● Your goal:
Transcribe only part of the material below: the lines from the one containing "Write the bpy" through the one containing "COL = SC.collection", inclusive, exactly as written.

**** Records for this exercise ****

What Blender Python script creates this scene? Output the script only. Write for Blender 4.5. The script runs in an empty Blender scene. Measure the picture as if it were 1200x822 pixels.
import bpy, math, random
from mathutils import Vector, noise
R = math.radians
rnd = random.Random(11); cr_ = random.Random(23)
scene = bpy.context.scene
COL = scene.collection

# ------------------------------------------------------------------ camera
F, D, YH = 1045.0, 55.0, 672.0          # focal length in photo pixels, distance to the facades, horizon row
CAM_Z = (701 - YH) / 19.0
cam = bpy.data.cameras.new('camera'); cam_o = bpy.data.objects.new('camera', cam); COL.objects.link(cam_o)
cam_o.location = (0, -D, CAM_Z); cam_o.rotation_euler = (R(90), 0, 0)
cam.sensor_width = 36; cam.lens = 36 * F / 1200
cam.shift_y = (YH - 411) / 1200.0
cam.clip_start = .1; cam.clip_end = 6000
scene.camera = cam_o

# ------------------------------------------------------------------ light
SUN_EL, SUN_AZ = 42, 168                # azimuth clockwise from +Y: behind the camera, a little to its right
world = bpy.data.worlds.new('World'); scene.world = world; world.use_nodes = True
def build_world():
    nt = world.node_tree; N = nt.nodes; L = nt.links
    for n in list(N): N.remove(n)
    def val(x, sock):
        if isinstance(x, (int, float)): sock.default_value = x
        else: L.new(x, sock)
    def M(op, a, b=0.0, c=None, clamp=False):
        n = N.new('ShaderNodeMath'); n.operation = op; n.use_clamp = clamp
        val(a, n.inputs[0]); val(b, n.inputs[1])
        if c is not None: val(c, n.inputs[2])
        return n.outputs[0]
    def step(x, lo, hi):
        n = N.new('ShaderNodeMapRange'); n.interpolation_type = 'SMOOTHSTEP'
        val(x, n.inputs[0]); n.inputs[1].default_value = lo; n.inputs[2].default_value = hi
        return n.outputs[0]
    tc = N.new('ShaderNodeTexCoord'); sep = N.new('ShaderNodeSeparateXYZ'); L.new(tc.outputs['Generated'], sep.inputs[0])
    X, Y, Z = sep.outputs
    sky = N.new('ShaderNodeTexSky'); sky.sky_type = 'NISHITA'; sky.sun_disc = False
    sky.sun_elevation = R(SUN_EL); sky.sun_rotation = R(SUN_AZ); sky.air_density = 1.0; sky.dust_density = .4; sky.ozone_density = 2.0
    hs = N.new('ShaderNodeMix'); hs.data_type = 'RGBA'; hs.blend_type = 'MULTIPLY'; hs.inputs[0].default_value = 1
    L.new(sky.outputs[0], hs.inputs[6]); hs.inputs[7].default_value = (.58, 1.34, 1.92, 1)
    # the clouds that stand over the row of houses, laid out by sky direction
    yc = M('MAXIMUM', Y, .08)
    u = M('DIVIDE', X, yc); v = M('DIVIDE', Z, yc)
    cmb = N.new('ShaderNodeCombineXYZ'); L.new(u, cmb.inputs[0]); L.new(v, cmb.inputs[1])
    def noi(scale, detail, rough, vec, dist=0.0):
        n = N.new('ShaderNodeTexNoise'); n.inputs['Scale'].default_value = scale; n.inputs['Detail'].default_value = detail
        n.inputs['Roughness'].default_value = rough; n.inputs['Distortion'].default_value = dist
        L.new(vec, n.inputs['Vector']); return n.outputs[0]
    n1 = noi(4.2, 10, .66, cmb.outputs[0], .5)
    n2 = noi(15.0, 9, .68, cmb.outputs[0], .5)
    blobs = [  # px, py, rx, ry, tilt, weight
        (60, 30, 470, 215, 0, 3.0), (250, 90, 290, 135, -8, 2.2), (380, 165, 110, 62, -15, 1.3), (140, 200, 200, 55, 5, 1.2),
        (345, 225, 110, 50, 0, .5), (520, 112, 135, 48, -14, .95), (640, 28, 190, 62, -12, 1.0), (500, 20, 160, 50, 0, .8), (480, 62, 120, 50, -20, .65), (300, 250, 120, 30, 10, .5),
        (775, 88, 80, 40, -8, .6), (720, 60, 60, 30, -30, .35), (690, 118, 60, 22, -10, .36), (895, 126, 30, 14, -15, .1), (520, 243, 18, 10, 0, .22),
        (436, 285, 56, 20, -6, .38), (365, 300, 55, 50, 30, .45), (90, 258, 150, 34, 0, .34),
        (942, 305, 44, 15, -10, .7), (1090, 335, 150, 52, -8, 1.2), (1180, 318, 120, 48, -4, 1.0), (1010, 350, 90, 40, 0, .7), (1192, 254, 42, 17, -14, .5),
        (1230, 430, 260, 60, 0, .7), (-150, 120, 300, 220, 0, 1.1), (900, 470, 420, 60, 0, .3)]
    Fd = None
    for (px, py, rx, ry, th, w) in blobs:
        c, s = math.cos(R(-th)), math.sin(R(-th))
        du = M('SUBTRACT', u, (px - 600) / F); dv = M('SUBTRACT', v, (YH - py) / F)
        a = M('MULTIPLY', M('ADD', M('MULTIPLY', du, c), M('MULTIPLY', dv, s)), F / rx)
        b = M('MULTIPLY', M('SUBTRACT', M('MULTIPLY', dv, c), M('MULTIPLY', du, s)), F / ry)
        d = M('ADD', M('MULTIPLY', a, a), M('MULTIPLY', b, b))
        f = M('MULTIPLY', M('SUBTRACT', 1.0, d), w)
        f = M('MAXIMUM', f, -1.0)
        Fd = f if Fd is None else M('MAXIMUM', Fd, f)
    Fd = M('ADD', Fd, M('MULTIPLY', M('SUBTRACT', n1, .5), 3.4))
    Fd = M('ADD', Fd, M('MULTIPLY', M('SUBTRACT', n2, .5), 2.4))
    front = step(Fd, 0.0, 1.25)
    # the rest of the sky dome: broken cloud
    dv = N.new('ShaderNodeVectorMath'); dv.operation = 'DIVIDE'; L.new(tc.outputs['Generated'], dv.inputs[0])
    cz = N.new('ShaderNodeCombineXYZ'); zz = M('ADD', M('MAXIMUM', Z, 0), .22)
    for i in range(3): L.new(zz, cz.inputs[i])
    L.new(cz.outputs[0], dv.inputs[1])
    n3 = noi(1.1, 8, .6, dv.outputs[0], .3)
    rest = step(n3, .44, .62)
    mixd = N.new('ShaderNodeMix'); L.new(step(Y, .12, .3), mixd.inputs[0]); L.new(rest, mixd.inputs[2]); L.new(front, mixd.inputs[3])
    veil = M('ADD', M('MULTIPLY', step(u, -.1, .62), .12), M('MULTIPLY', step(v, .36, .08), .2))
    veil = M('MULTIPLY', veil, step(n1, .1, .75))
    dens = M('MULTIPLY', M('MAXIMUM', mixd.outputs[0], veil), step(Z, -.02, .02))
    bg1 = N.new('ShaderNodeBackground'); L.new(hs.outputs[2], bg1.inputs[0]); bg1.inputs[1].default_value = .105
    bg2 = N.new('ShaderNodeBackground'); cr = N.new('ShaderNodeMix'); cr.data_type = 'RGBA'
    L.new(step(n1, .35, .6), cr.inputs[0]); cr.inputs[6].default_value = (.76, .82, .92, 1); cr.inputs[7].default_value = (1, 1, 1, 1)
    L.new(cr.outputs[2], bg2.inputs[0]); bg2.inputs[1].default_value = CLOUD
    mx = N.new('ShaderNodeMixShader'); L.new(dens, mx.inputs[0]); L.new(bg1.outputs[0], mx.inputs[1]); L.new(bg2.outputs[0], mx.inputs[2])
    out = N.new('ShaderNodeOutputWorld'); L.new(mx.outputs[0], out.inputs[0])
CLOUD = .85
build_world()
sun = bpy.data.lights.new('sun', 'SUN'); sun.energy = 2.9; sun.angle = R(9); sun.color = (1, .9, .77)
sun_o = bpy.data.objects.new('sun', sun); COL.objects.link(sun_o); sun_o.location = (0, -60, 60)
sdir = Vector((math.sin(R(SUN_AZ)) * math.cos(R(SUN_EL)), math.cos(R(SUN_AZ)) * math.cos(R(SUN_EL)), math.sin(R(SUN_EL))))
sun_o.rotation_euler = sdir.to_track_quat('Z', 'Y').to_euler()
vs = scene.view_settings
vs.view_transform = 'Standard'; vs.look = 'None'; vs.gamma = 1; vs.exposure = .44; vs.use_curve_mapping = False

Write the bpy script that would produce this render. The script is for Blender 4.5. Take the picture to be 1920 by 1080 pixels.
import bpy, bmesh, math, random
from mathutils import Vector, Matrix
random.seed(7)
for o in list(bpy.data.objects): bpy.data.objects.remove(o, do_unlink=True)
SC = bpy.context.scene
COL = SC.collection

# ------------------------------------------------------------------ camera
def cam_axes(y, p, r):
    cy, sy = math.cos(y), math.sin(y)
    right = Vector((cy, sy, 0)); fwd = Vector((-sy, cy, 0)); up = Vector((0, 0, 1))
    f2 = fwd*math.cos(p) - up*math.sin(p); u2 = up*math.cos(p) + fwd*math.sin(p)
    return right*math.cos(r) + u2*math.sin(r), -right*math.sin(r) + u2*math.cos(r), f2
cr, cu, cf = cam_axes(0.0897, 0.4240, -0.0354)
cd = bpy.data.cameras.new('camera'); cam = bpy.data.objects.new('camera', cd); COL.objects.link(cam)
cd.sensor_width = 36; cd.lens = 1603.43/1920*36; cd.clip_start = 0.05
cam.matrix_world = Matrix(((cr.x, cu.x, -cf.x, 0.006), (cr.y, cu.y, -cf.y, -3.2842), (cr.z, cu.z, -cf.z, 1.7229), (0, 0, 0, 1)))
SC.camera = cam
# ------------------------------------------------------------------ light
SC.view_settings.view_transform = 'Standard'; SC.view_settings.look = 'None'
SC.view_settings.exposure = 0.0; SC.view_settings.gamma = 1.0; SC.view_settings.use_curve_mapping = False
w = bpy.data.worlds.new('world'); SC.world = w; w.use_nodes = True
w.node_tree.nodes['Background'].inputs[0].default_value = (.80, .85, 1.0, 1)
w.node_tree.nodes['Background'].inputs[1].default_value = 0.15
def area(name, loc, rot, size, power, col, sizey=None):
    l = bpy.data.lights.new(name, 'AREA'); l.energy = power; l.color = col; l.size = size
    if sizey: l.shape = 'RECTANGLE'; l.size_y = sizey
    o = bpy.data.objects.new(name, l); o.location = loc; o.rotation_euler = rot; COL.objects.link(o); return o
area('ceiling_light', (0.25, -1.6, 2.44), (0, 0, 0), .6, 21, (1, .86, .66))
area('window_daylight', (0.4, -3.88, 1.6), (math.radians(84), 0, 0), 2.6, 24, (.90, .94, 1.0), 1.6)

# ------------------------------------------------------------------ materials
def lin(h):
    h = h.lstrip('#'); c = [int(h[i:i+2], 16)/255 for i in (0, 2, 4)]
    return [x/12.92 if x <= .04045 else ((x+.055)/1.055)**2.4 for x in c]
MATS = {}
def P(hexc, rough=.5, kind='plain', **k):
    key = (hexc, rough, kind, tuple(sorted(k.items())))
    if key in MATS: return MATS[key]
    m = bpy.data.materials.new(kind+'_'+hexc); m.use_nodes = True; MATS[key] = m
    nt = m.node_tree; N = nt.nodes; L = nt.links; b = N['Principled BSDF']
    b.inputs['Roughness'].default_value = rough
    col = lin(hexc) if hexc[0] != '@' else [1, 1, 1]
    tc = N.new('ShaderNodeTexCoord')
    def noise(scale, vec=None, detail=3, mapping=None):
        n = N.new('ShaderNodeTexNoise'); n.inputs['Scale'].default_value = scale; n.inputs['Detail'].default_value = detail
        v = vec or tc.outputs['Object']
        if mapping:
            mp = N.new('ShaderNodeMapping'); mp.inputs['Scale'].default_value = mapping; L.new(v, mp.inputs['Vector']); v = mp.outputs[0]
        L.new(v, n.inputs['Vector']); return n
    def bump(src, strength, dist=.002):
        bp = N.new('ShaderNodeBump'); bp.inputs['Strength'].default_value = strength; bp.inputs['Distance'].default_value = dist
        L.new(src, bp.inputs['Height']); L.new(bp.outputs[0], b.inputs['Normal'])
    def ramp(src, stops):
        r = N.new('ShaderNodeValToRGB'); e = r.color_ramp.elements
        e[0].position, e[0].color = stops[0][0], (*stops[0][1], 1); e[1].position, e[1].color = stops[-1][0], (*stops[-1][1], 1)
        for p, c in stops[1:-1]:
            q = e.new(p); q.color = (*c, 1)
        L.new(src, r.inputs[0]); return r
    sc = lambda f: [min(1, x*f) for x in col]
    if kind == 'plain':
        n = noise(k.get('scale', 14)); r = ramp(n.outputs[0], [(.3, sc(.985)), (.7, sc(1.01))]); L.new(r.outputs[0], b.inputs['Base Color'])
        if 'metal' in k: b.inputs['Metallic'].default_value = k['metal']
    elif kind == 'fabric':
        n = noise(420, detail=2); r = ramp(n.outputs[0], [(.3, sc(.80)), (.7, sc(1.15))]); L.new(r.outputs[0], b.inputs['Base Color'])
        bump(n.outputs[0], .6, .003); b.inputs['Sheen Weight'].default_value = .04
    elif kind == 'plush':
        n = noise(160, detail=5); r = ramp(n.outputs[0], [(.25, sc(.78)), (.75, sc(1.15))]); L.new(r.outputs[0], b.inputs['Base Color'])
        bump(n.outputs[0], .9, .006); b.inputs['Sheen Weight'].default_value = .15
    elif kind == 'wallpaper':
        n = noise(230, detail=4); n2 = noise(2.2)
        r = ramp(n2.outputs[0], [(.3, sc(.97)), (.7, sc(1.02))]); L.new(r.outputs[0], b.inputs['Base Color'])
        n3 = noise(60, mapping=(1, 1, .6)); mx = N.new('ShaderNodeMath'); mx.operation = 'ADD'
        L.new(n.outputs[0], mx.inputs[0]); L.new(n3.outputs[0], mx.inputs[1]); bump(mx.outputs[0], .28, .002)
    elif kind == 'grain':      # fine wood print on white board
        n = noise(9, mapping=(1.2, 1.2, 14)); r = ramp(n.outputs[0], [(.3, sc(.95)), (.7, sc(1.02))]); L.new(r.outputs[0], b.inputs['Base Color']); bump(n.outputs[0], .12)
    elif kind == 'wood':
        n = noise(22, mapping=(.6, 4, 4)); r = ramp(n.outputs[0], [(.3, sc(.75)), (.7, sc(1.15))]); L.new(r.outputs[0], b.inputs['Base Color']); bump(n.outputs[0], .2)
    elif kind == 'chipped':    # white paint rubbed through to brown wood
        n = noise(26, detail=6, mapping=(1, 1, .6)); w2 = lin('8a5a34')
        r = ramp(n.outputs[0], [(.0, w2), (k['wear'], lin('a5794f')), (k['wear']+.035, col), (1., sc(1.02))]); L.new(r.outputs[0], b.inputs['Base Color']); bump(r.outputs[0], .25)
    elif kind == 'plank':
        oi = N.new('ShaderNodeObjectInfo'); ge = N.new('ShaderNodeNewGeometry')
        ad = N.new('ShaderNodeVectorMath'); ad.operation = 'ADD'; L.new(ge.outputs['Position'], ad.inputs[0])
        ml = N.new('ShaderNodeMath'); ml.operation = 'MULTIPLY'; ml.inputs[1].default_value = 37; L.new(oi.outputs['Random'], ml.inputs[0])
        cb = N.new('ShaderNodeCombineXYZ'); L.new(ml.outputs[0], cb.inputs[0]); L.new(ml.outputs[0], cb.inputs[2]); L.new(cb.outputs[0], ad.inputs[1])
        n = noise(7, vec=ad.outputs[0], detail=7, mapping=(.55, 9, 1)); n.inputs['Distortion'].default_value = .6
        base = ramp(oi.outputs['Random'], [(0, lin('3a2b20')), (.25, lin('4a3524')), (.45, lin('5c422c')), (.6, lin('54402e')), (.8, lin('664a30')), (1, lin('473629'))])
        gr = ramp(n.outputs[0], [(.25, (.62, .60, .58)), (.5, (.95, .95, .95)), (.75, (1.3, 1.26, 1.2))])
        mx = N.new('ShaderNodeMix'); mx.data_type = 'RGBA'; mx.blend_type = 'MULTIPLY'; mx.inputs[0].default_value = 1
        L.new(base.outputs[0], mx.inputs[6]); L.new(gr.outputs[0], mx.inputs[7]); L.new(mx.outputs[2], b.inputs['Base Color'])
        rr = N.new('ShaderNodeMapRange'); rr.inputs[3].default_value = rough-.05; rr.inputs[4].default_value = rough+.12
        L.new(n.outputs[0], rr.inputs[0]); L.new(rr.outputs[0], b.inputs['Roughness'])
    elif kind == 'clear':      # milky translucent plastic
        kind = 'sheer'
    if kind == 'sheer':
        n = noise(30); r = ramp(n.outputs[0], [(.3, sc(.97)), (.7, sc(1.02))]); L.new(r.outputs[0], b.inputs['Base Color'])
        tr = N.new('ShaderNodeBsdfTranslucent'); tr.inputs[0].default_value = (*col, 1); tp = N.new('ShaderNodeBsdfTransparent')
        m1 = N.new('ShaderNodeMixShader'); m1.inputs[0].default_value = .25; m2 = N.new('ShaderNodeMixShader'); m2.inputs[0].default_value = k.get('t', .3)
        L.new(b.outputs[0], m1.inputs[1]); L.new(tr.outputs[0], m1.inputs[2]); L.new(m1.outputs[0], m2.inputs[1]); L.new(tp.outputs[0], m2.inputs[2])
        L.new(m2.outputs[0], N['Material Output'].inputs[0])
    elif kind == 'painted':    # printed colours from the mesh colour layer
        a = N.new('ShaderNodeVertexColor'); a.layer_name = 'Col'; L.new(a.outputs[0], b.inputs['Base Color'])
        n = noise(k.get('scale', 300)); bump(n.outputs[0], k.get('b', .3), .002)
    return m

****

● Written reply:
Write the bpy script that would produce this render. The script is for Blender 4.5. Take the picture to be 1920 by 1080 pixels.
import bpy, bmesh, math, random
from mathutils import Vector, Matrix
random.seed(7)
for o in list(bpy.data.objects): bpy.data.objects.remove(o, do_unlink=True)
SC = bpy.context.scene
COL = SC.collection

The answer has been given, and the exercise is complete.